Talk all you want about poverty and starvation, but there’s something about going to work as the revellers return home that really emphasises the unfairness of life.

For a closer view of the clubbers, you can often find them clustered in McDonalds at this time of the morning loudly discussing the banal details of their night out. At this point it is time to reflect that the more interesting members of the species have, in all probability, paired off and are involved in various mating rituals.

The birds are the other interesting Natural History element of the early morning. Blackbirds tend to be about at all times of the day or night and tend to behave as Blackbirds do at all time of the day. There’s something about a Blackbird’s body clock that seems to go 24 hours a day, whether in sunlight or the illumination of streetlights.

Pigeons stalk the city streets and the suburbs at this time of day, finding plenty of spilled food to eat. Often the spillage will be large enough to attract a sizeable flock. They don’t really pay a lot of attention to cars and natural selection plays its part here – ensuring that the less alert of the pigeons provides a snack for the crows, who always seem to be lurking. There were no Wood Pigeons or Magpies about this morning, but they are often seen too.

That, I feel, is enough. I’m off to the laundry now.

This, in case any children are reading, is what happens when you don’t work hard enough at school.
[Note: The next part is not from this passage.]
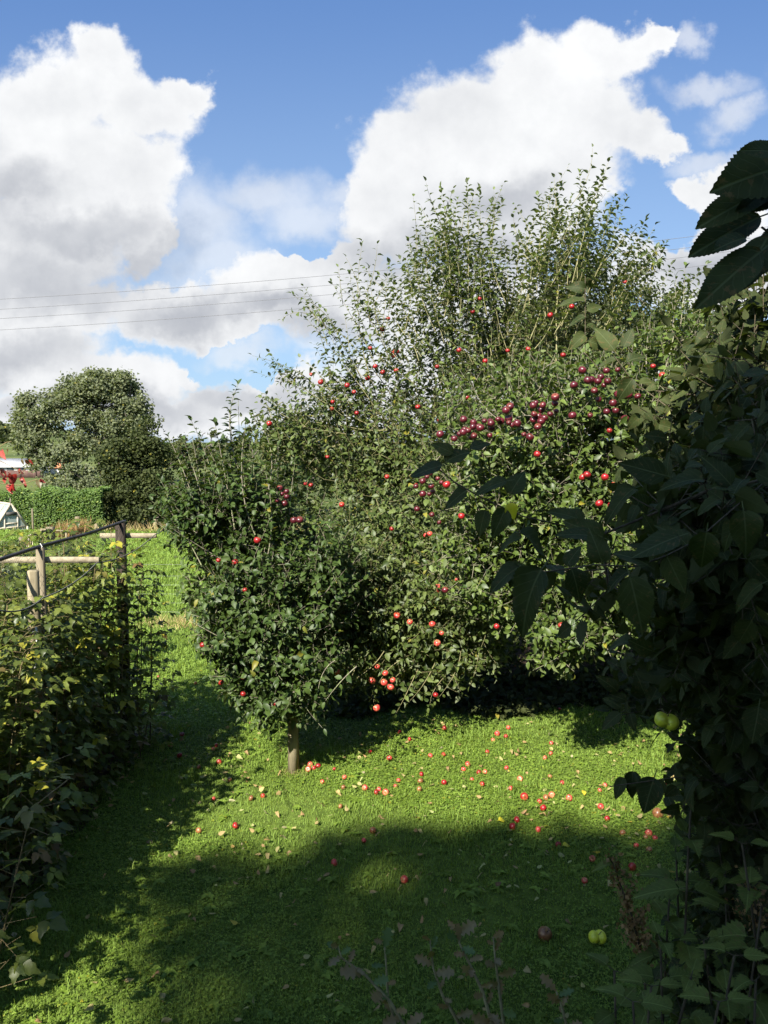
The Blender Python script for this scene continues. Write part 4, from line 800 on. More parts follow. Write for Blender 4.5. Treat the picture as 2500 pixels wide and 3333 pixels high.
# ---- the large red apple tree
def tree_b():
    base = np.array([P(1560, 2100, 9.3)[0], 9.3, 0.])
    t1 = [(1435, 612), (1405, 660), (1520, 592), (1370, 690), (1560, 640), (1600, 662), (1640, 655), (1490, 650), (1460, 700), (1330, 780), (1300, 840), (1270, 860), (1235, 900), (1545, 700), (1590, 740), (1420, 760), (1350, 850), (1500, 760), (1640, 745), (1690, 765), (1670, 830), (1725, 790), (1750, 640), (1770, 690), (1800, 618), (1835, 600), (1885, 563), (1862, 640), (1918, 640), (1905, 690), (1960, 568), (1945, 640), (2000, 640), (1985, 690), (2040, 645), (2020, 720), (2100, 715), (2060, 760), (2115, 780), (2080, 830), (1830, 700), (1790, 760), (1860, 760), (1930, 760), (1700, 860), (1740, 880), (1560, 800), (1470, 820), (1390, 900), (1250, 960), (1180, 990), (2130, 815), (2120, 870), (2240, 900), (2300, 860), (2350, 930), (2170, 790), (2270, 960), (1980, 800), (2050, 860), (1900, 860), (1810, 850), (1650, 900), (1545, 880), (2185, 860)]
    conv = lambda x: (1600+(x-1600)*.34+rng.normal(0, 30), 1400)
    sh = shoot_fan(t1, conv, 8.3, .55, (.30, .55), s=.083)
    sh += [(a+(b-a)*f, a+(b-a)*f+norm(b-a)*.32+rng.normal(0, .14, 3), 10, .078) for (a, b, _, _) in list(sh) for f in rng.uniform(.15, .8, 2)]
    extra = [(tx+rng.normal(0, 30), ty+rng.uniform(50, 230)) for tx, ty in t1 for _ in range(1)]
    sh += shoot_fan(extra, conv, 8.3, .6, (.22, .4), s=.08)
    # arching limbs on the upper left
    arcs = [((1270, 1280), (950, 957)), ((1230, 1300), (1180, 788)), ((1240, 1350), (832, 1212)), ((1230, 1340), (1000, 1040)), ((1250, 1400), (880, 1150)), ((1260, 1400), (845, 1290)), ((1240, 1230), (1080, 920)), ((1250, 1180), (1140, 890)), ((1130, 1180), (1020, 1120)), ((1090, 1270), (905, 1190)), ((1250, 1420), (800, 1370)), ((1150, 1350), (870, 1330)), ((1260, 1150), (1160, 960)), ((1280, 1200), (1200, 870)), ((1180, 1230), (1060, 1010)), ((1120, 1130), (1010, 1010)), ((1000, 1270), (930, 1240)), ((1300, 1250), (1215, 980)), ((1060, 1060), (985, 1010)), ((1180, 1420), (930, 1380))]
    for (a, b) in arcs:
        d = 8.0+rng.uniform(-.3, .3); A = P(*a, d); B = P(*b, d-.15); L = np.linalg.norm(B-A); sh.append((A, B, int(L/.034), .075))
        for k in range(3 if L > .6 else 1): f = rng.uniform(.3, .85); q = A+(B-A)*f; e = q+norm(B-A)*.22+rng.normal(0, .12, 3)+np.array([0, 0, .08]); sh.append((q, e, 8, .07))
    # skirt drooping to the lawn
    for (a, b, d) in (((1400, 2100), (1230, 2260), 7.0), ((1300, 2150), (1215, 2290), 6.9), ((1420, 2150), (1330, 2285), 6.9), ((1500, 2120), (1420, 2280), 6.9), ((1250, 2120), (1110, 2230), 6.7), ((1450, 2200), (1400, 2300), 6.9), ((1560, 2080), (1530, 2230), 7.1), ((1350, 2200), (1290, 2320), 6.9), ((1600, 1980), (1560, 2120), 6.9), ((1180, 2120), (1130, 2270), 6.8), ((1460, 2120), (1500, 2250), 7.0), ((1000, 2130), (1010, 2240), 6.6)): sh.append((P(*a, d), P(*b, d-.1), 12, .075))
    ells = [(1560, 1230, 330, 260, 8.6, .8, 5.5), (1470, 960, 150, 200, 8.4, .5, 1.0), (1880, 920, 160, 200, 8.4, .5, 1.1), (1130, 1450, 270, 210, 8.2, .6, 3.2), (1350, 1520, 300, 230, 8.3, .8, 3.6), (1280, 1800, 290, 270, 7.9, .8, 4.2), (1330, 2060, 270, 200, 7.4, .6, 4.4), (1150, 2000, 170, 260, 7.2, .5, 3.2), (1480, 2060, 170, 150, 7.5, .6, 1.5), (1150, 1260, 130, 110, 8.1, .35, .35), (1780, 1170, 300, 140, 8.5, .6, 2.2), (1500, 2000, 230, 200, 7.7, .6, 1.6), (1120, 2060, 120, 180, 7.2, .4, 1.0), (930, 1450, 110, 120, 8.0, .4, .7)]
    fk = np.array([base[0], 9.3, .9])
    limbs = [[base, fk, P(1560, 1500, 9.0), P(1500, 1100, 8.6)], [fk, P(1350, 1700, 8.6), P(1270, 1400, 8.2), P(1160, 1200, 8.1), P(1000, 1000, 8.0)], [fk, P(1700, 1500, 8.8), P(1760, 1200, 8.6)], [fk, P(1400, 1950, 8.2), P(1300, 2050, 7.6), P(1200, 2150, 7.1)], [P(1560, 1500, 9.0), P(1500, 1540, 8.6), P(1380, 1200, 8.3), P(1280, 1050, 8.2)], [P(1560, 1500, 9.0), P(1640, 1350, 8.1), P(1570, 1060, 8.05)], [P(1640, 1350, 8.1), P(1690, 1290, 8.0), P(1615, 1010, 8.0)], [P(1760, 1200, 8.6), P(1810, 1180, 8.0), P(1812, 860, 8.0)]]
    t = apple_tree('apple_tree', 'large spreading apple tree with tall shoots and scattered red apples', base, limbs, ells, 4700, 7, .062, TLW, M_B, M_TWIG, rtip=.0018, rmax=.10, upright=.8, twl=.2, shoots=sh, shell=.5, shoot_r=.0026)
    l3 = [(972, 603), (943, 656), (592, 686), (567, 730), (620, 822), (610, 828), (628, 822), (616, 840), (538, 884), (569, 908), (625, 901), (272, 917), (312, 949), (506, 933), (422, 963), (450, 990), (886, 817), (995, 862), (1088, 818), (1173, 812), (1265, 671), (1354, 636), (1318, 837), (1575, 533), (361, 1031), (358, 1060), (461, 1078), (98, 1122), (715, 1052), (803, 1108), (891, 1078), (919, 1013), (340, 1258), (517, 808), (795, 885)]
    hang(t, 'red_apple', cr(l3, 800, 500, 1.276), 7.78, .024, .10)
    l4 = [(987, 290), (1015, 297), (1105, 145), (1182, 403), (1152, 617), (1427, 252), (1585, 300), (1336, 700), (1603, 893), (1453, 533), (1635, 567)]
    hang(t, 'red_apple', cr(l4, 400, 1400, 1.659), 7.28, .022, .10)
    l5 = [(1154, 1303), (1375, 1277), (1417, 1313), (1458, 1350), (1410, 1362), (1446, 1388), (1345, 1352), (1371, 1500), (1482, 1004)]
    hang(t, 'pink_apple', cr(l5, 400, 1400, 1.659), 6.75, .028, .04)
    l6 = [(148, 1288), (190, 1328), (47, 1278), (170, 1373), (137, 882), (120, 888), (261, 1087), (277, 1010), (175, 1117)]
    hang(t, 'pink_apple', cr(l6, 1300, 1100, 1.3825), 6.7, .024, .05)
    hang(t, 'red_apple', [(1418, 2262), (1433, 1920), (1292, 2003)], 6.75, .028)
tree_b()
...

People who worked hard at school tend to have the weekends off.

14 thoughts on “The Natural History of 6am

      1. quercuscommunity

        After just having had a letter from the council about my unauthorised use of a bus lane (£30 if paid within 14 days) I may have to take a detour into fulmination and muttering…

        (No buses were even visible on the photo. Humph!)

  1. tootlepedal

    Have you thought of applying to some seat of learning as a professor of philosophy? Your thinking seems well up to scratch and you wouldn’t have to get up so early.